*Task statement*.
Reproduce all the entries exactly and keep the pictures out.

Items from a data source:
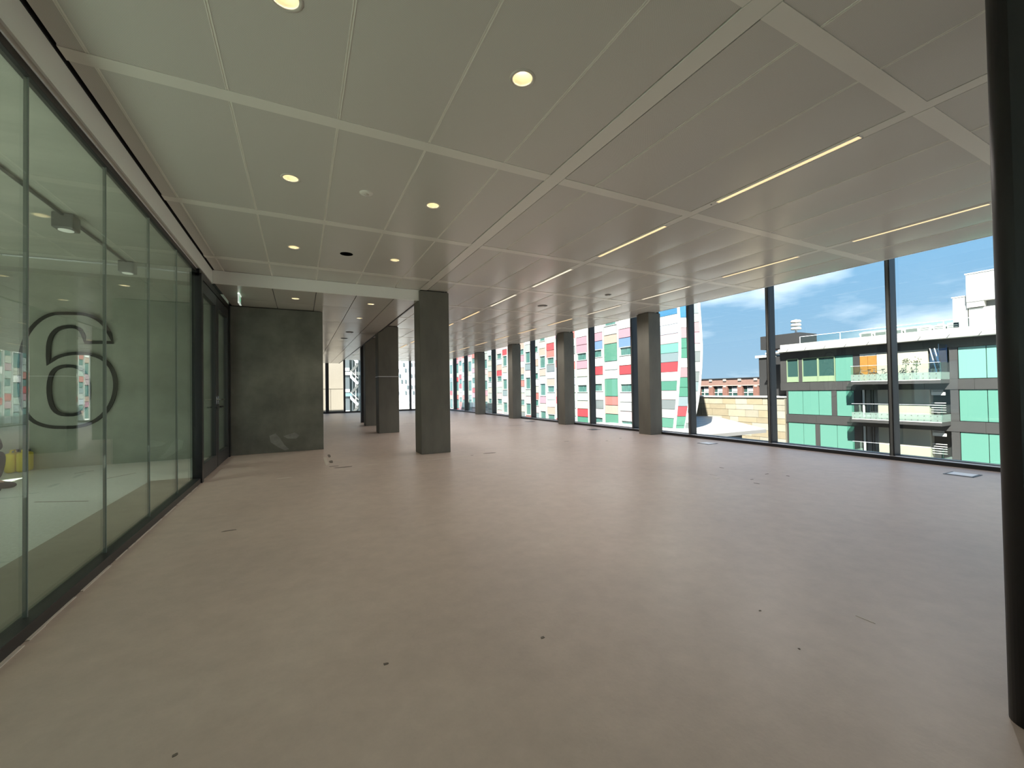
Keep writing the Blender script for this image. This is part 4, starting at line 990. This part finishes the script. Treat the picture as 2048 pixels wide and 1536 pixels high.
# ------------------------------------------------------------------ buildings seen past the far windows
M['travertine'] = mat('travertine', (.34, .30, .245), .8, noise=(.6, .06))
ts = thing('stone_tower', (2, 28.5, -20), 'tall cream stone-clad wall outside the far windows', 'building')
box('stone_core', M['travertine'], ts, 1.0, 2.40, 27.0, 32, -20, 12)
for a, b, c_, d in ((1.02, 2.38, 1.35, 6.0), (1.02, 1.60, -4, 1.32), (1.62, 2.38, -4, 1.32), (1.02, 2.38, 6.03, 11.9)):
    box('cladding_slab', M['travertine'], ts, a, b, 26.96, 27.0, c_, d)
M['st_glass'] = mat('stair_glazing', (.18, .28, .30), .15)
M['st_dark'] = mat('stair_dark', (.10, .12, .13), .5)
sb = thing('stair_building', (7, 64, -20), 'glazed stairwell building with zigzag stairs outside the far windows', 'building')
box('back_wall', M['st_glass'], sb, 4.0, 10.5, 66, 70, -20, 16)
box('dark_shaft', M['st_dark'], sb, 4.6, 6.2, 62.6, 66, -20, 16)
for k in range(7):
    z = -8.4 + k * 3.0
    box('landing', M['st_glass'] if k % 2 else M['b_white'], sb, 5.0, 10.5, 62.4, 66, z, z + .45)
    box('shaft_band', M['alu'], sb, 4.6, 6.2, 62.55, 62.6, z + .6, z + 1.0)
    bm = bmesh.new(); quadslab(bm, [(6.25, 62.3, z + 2.6), (7.3, 62.3, z + 1.5), (7.3, 62.3, z + 2.0), (6.25, 62.3, z + 3.1)], (0, -1, 0), .15); obj('stair_flight', bm, M['alu'], sb)
    bm = bmesh.new(); quadslab(bm, [(7.3, 62.3, z + 1.3), (6.4, 62.3, z + .3), (6.4, 62.3, z + .75), (7.3, 62.3, z + 1.75)], (0, -1, 0), .15); obj('stair_flight', bm, M['grey'], sb)
    bm = bmesh.new(); tube(bm, [(6.25, 62.1, z + 3.6), (7.3, 62.1, z + 2.5)], .05, 6); obj('stair_rail', bm, M['b_white'], sb)
for k in range(9): box('glazing_fin', M['b_white'] if k % 2 else M['st_dark'], sb, 6.5 + k * .42, 6.6 + k * .42, 62.2, 62.4, -12, 16)
M['hexwall'] = mat('white_cladding', (.45, .46, .475), .5)
hx = thing('white_block', (10, 52, -20), 'white block dotted with small grey windows outside the far windows', 'building')
box('block_wall', M['hexwall'], hx, 8.6, 11.8, 46, 60, -20, 14)
bm = bmesh.new(); r = random.Random(9)
for i in range(7):
    for j in range(34):
        if r.random() < .5: bx(bm, 8.8 + i * .42 + (j % 2) * .2, 8.94 + i * .42 + (j % 2) * .2, 45.95, 46.0, -6 + j * .62, -5.62 + j * .62)
obj('small_windows', bm, M['bluegrey'] if 'bluegrey' in M else M['f_bluegrey'], hx, kind='stuff')
box('low_annex', M['b_white'], hx, 9.4, 11.0, 44, 45.9, -20, -.1)
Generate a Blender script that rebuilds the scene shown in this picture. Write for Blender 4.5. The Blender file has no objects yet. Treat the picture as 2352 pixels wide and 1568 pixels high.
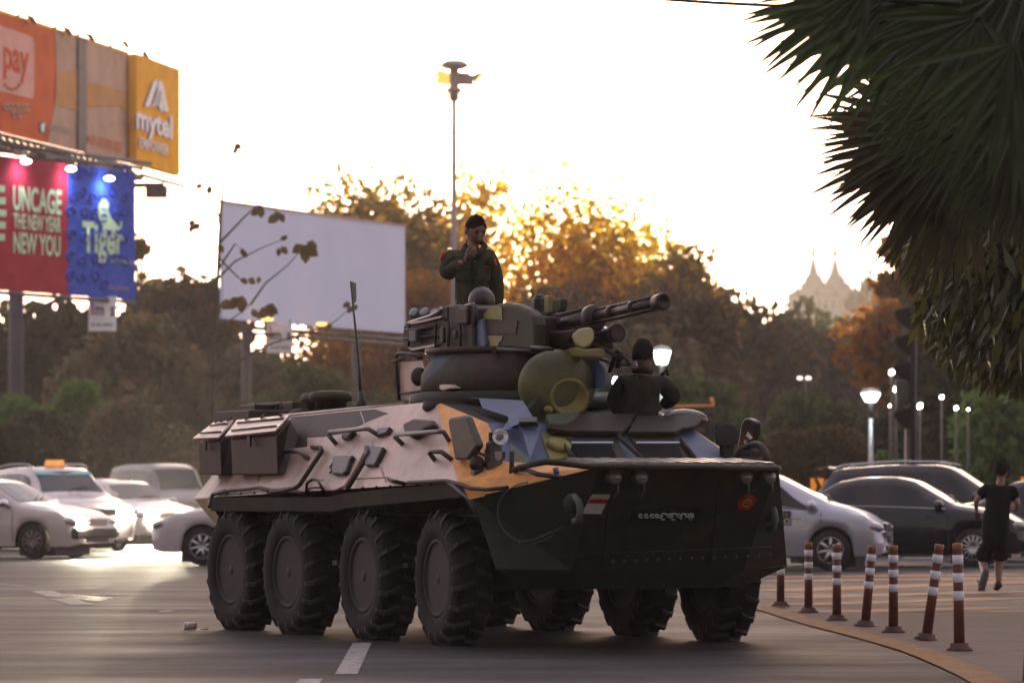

*Complete response*.
Keep writing the Blender script for this image. This is part 4, starting at line 990. This part finishes the script. Treat the picture as 2048 pixels wide and 1536 pixels high.
# ------------------------------------------------------------------ buildings seen past the far windows
M['travertine'] = mat('travertine', (.34, .30, .245), .8, noise=(.6, .06))
ts = thing('stone_tower', (2, 28.5, -20), 'tall cream stone-clad wall outside the far windows', 'building')
box('stone_core', M['travertine'], ts, 1.0, 2.40, 27.0, 32, -20, 12)
for a, b, c_, d in ((1.02, 2.38, 1.35, 6.0), (1.02, 1.60, -4, 1.32), (1.62, 2.38, -4, 1.32), (1.02, 2.38, 6.03, 11.9)):
    box('cladding_slab', M['travertine'], ts, a, b, 26.96, 27.0, c_, d)
M['st_glass'] = mat('stair_glazing', (.18, .28, .30), .15)
M['st_dark'] = mat('stair_dark', (.10, .12, .13), .5)
sb = thing('stair_building', (7, 64, -20), 'glazed stairwell building with zigzag stairs outside the far windows', 'building')
box('back_wall', M['st_glass'], sb, 4.0, 10.5, 66, 70, -20, 16)
box('dark_shaft', M['st_dark'], sb, 4.6, 6.2, 62.6, 66, -20, 16)
for k in range(7):
    z = -8.4 + k * 3.0
    box('landing', M['st_glass'] if k % 2 else M['b_white'], sb, 5.0, 10.5, 62.4, 66, z, z + .45)
    box('shaft_band', M['alu'], sb, 4.6, 6.2, 62.55, 62.6, z + .6, z + 1.0)
    bm = bmesh.new(); quadslab(bm, [(6.25, 62.3, z + 2.6), (7.3, 62.3, z + 1.5), (7.3, 62.3, z + 2.0), (6.25, 62.3, z + 3.1)], (0, -1, 0), .15); obj('stair_flight', bm, M['alu'], sb)
    bm = bmesh.new(); quadslab(bm, [(7.3, 62.3, z + 1.3), (6.4, 62.3, z + .3), (6.4, 62.3, z + .75), (7.3, 62.3, z + 1.75)], (0, -1, 0), .15); obj('stair_flight', bm, M['grey'], sb)
    bm = bmesh.new(); tube(bm, [(6.25, 62.1, z + 3.6), (7.3, 62.1, z + 2.5)], .05, 6); obj('stair_rail', bm, M['b_white'], sb)
for k in range(9): box('glazing_fin', M['b_white'] if k % 2 else M['st_dark'], sb, 6.5 + k * .42, 6.6 + k * .42, 62.2, 62.4, -12, 16)
M['hexwall'] = mat('white_cladding', (.45, .46, .475), .5)
hx = thing('white_block', (10, 52, -20), 'white block dotted with small grey windows outside the far windows', 'building')
box('block_wall', M['hexwall'], hx, 8.6, 11.8, 46, 60, -20, 14)
bm = bmesh.new(); r = random.Random(9)
for i in range(7):
    for j in range(34):
        if r.random() < .5: bx(bm, 8.8 + i * .42 + (j % 2) * .2, 8.94 + i * .42 + (j % 2) * .2, 45.95, 46.0, -6 + j * .62, -5.62 + j * .62)
obj('small_windows', bm, M['bluegrey'] if 'bluegrey' in M else M['f_bluegrey'], hx, kind='stuff')
box('low_annex', M['b_white'], hx, 9.4, 11.0, 44, 45.9, -20, -.1)
Generate a Blender script that rebuilds the scene shown in this picture. Write for Blender 4.5. The Blender file has no objects yet. Treat the picture as 2352 pixels wide and 1568 pixels high.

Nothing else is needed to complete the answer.